Securing the Kubernetes software supply chain


Modern software development practices make securing the software supply chain more important than ever. Our code has dependencies on open source libraries which have dependencies on other libraries and so on—a chain of code that we didn’t develop, didn’t compile, and have little or no idea where it came from.

Some of that code is almost ubiquitous. The Log4Shell exploit that caused havoc across the industry was from an exploit resulting from an old bug in a common Java logging component, log4j. We’re building an industry that stands not on the shoulders of giants, but on the shoulders of a handful of application and component maintainers who keep our global infrastructure working in their spare time and out of the goodness of their hearts.

Distributed development adds risks

This is not to minimize the work maintainers do; they’re an essential part of the modern software supply chain, delivering everything from small modules to entire container-based platforms. They’re undervalued and underpaid for how important their code is. Sadly, there have been several instances where bad actors have offered to take over maintaining code, only to add in malware, expecting the code to be installed automatically as it had a history of being trustworthy.

We can expect to see more attacks like these as more of our code becomes a group effort. How do we protect ourselves and our applications? First and foremost, we need to understand that the software supply chain does in fact exist, that we’re not building code in isolation, and we haven’t been doing so for a long time now, if we ever did. Open source and third-party libraries are an essential part of how we make software, and they’re only going to get more important.

What steps can we take to secure the software supply chain? A lot of work has gone into providing the tools to manage the software bill of materials: scanning code for libraries, using static and dynamic analysis, adding digital signatures and hashes to code, and bringing it all into managed repositories.
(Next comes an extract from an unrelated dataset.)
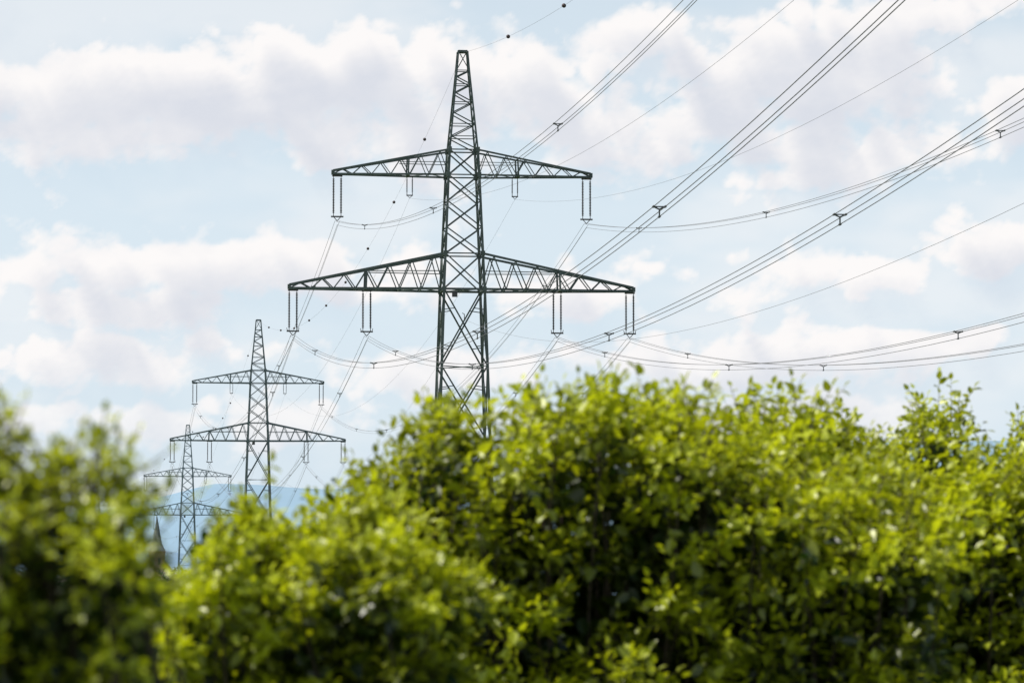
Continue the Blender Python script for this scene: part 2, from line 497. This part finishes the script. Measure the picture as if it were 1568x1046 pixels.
specs = [(rng.uniform(-190, -70), rng.uniform(820, 1000), rng.uniform(3, 6), rng.uniform(4, 7)) for _ in range(26)]
tree_mass('distant_field_hedge', specs, .7, 260, leaf_far)

# ------------------------------------------------------------------ village: church and houses, distance haze mixed into wall and roof colours
plaster = simple_mat('rendered_wall_hazy', (0.42, 0.41, 0.40), (0.5, 0.49, 0.48), .6, .9)
redstone = simple_mat('red_sandstone_hazy', (0.42, 0.25, 0.24), (0.50, 0.32, 0.30), .6, .9)
slate = simple_mat('slate_roof_hazy', (0.12, 0.15, 0.20), (0.16, 0.19, 0.24), 1.5, .8)
tile = simple_mat('clay_tile_roof_hazy', (0.27, 0.19, 0.18), (0.33, 0.24, 0.22), 1.5, .85)
glass = simple_mat('dark_window', (0.08, 0.09, 0.11), (0.1, 0.11, 0.13), 1, .3)
wood = simple_mat('door_wood', (0.08, 0.05, 0.03), (0.12, 0.08, 0.05), 4, .7)
def gable(mb, cx, cy, w, l, z0, h, over, mi):
    hw = w/2+over; hl = l/2+over
    vs = [(cx-hw, cy-hl, z0), (cx+hw, cy-hl, z0), (cx, cy-hl, z0+h), (cx-hw, cy+hl, z0), (cx+hw, cy+hl, z0), (cx, cy+hl, z0+h)]
    mb.add(vs, [(0, 1, 2), (3, 5, 4), (0, 2, 5, 3), (1, 4, 5, 2), (0, 3, 4, 1)], mi)
def church(loc):
    r = empty('village_church', loc)
    tw = MB(); tw.box((0, 0, 9), 6, 6, 18); tw.box((0, 0, 18.2), 6.5, 6.5, .5); tw.obj('tower', [redstone], r)
    sp = MB()
    base = [(-3.1, -3.1, 18.45), (3.1, -3.1, 18.45), (3.1, 3.1, 18.45), (-3.1, 3.1, 18.45)]
    for s, z in ((2.0, 21.5),):
        o = [(s*math.cos(math.pi/8+i*math.pi/4), s*math.sin(math.pi/8+i*math.pi/4), z) for i in range(8)]
    vs = base + o + [(0, 0, 32.5)]
    sp.add(vs, [(0, 1, 10, 9), (1, 2, 4, 11), (2, 3, 6, 5), (3, 0, 8, 7), (1, 11, 10), (2, 5, 4), (3, 7, 6), (0, 9, 8)] , 0)
    sp.add(o + [(0, 0, 32.5)], [(i, (i+1) % 8, 8) for i in range(8)], 0)
    sp.tube([(0, 0, 32.3), (0, 0, 34)], .1, 5); sp.box((0, 0, 33.4), .9, .12, .12)
    sp.obj('spire', [slate], r)
    nv = MB(); nv.box((0, 14, 4.5), 11, 22, 9); nv.obj('nave', [plaster], r)
    rf = MB(); gable(rf, 0, 14, 11, 22, 9, 7, .4, 0); rf.obj('roof', [tile], r)
    w = MB()
    for x in (-1.2, 1.2):
        w.box((x, -3.02, 14.5), 1.0, .1, 2.6); w.box((3.02*(1 if x > 0 else -1), x*.6, 14.5), .1, 1.0, 2.6)
    for i in range(5):
        for s in (-1, 1): w.box((s*5.52, 6+i*4, 5), .1, 1.2, 4)
    w.obj('windows', [glass], r)
    d = MB(); d.box((0, -3.02, 1.5), 1.8, .12, 3); d.obj('door', [wood], r)
church((-138.5, 1500, 0))
def house(loc, w, l, h, rz):
    r = empty('rendered_house', loc); r.rotation_euler = (0, 0, rz)
    b = MB(); b.box((0, 0, h/2), w, l, h)
    b.add([(-w/2, -l/2, h), (w/2, -l/2, h), (0, -l/2, h+w*.42), (-w/2, l/2, h), (w/2, l/2, h), (0, l/2, h+w*.42)], [(0, 1, 2), (3, 5, 4)], 0)
    b.obj('walls', [plaster], r)
    rf = MB()
    for s in (-1, 1):
        a = [(s*(w/2+.5), -l/2-.5, h-.35), (s*(w/2+.5), l/2+.5, h-.35), (0, l/2+.5, h+w*.42+.15), (0, -l/2-.5, h+w*.42+.15)]
        t = [(p[0], p[1], p[2]+.22) for p in a]
        rf.add(a+t, [(0, 1, 2, 3), (7, 6, 5, 4), (0, 4, 5, 1), (1, 5, 6, 2), (2, 6, 7, 3), (3, 7, 4, 0)])
    rf.box((w*.2, 0, h+w*.42), .6, .6, 1.6); rf.obj('roof', [tile], r)
    wn = MB()
    for zz in np.arange(1.6, h, 2.7):
        for xx in (-w*.28, 0, w*.28):
            wn.box((xx, -l/2-.03, zz), 1.1, .1, 1.3)
        for yy in (-l*.3, 0, l*.3):
            wn.box((w/2+.03, yy, zz), .1, 1.1, 1.3); wn.box((-w/2-.03, yy, zz), .1, 1.1, 1.3)
    wn.obj('windows', [glass], r)
    d = MB(); d.box((w*.14, -l/2-.06, 1.05), .9, .12, 2.1); d.obj('door', [wood], r)
for i in range(9):
    house((-195+i*13+rng.uniform(-3, 3), 1360+rng.uniform(-15, 25), 0), rng.uniform(8, 10), rng.uniform(10, 13), rng.choice([3.4, 5.6]), rng.uniform(-.8, .8))

# ------------------------------------------------------------------ ground and hills
m, nt = mat('meadow_ground')
out = N(nt, 'ShaderNodeOutputMaterial'); b = N(nt, 'ShaderNodeBsdfPrincipled'); b.inputs['Roughness'].default_value = .95
tc = N(nt, 'ShaderNodeTexCoord'); n1 = N(nt, 'ShaderNodeTexNoise'); n1.inputs['Scale'].default_value = .006; n1.inputs['Detail'].default_value = 6
n2 = N(nt, 'ShaderNodeTexNoise'); n2.inputs['Scale'].default_value = 6; n2.inputs['Detail'].default_value = 3
mx = N(nt, 'ShaderNodeMath', operation='MULTIPLY_ADD'); mx.inputs[1].default_value = .35
r = N(nt, 'ShaderNodeValToRGB')
els = r.color_ramp.elements
els[0].position = .45; els[0].color = (.035, .065, .016, 1); els[1].position = .9; els[1].color = (.11, .11, .04, 1)
e = els.new(.65); e.color = (.06, .10, .025, 1)
L = nt.links.new
L(tc.outputs['Object'], n1.inputs['Vector']); L(tc.outputs['Object'], n2.inputs['Vector'])
L(n2.outputs['Fac'], mx.inputs[0]); L(n1.outputs['Fac'], mx.inputs[2]); L(mx.outputs[0], r.inputs[0]); L(r.outputs[0], b.inputs['Base Color'])
L(b.outputs[0], out.inputs[0])
g = MB(); g.add([(-30000, -30000, 0), (30000, -30000, 0), (30000, 30000, 0), (-30000, 30000, 0)], [(0, 1, 2, 3)])
g.obj('ground', [m])

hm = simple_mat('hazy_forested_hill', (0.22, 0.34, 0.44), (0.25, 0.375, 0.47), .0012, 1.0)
def ridge(name, d, prof, seed, ddepth, mt):
    nx, ny = 260, 14
    xs = np.linspace(-1.0, 1.0, nx)*d*.55
    vs = []; fs = []
    px = np.array([p[0] for p in prof]); ph = np.array([p[1] for p in prof])
    for j in range(ny):
        u = j/(ny-1)
        for x in xs:
            p = 784 + x/d*F
            h = np.interp(p, px, ph)*d/F
            s = math.sin(u*math.pi/2)**1.2
            nz = noise.fractal(Vector((x*.0009+seed, u*1.2, seed)), 1.0, 2.0, 5)*h*.09
            vs.append((x, d - ddepth*(1-u), max(-5, (h+nz)*s - 5*(1-u))))
    for j in range(ny-1):
        for i in range(nx-1):
            a = j*nx+i; fs.append((a, a+1, a+nx+1, a+nx))
    mb = MB(); mb.add(vs, fs); mb.obj(name, [mt], None, True)
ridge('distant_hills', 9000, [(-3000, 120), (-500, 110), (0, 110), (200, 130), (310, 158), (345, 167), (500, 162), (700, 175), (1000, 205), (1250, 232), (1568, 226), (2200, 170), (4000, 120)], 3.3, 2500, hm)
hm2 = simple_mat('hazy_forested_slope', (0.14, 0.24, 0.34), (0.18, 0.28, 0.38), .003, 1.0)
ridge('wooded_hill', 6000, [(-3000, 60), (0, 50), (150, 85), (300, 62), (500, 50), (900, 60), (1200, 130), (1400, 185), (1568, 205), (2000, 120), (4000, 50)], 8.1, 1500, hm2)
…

But one part of the picture is missing: How do we validate that work and validate the code we’re using? After all, one of the age-old security adages remains “trust but verify.”

Securing the software supply chain

We need to trust the code we use, but we also need to verify that it’s trustworthy. We also need to do it under time pressure, with cloud-native code shipping new builds as code in repositories changes. The automated nature of modern development is key here, with platforms like GitHub at the heart of our software life cycle, delivering continuous integration and continuous delivery (CI/CD).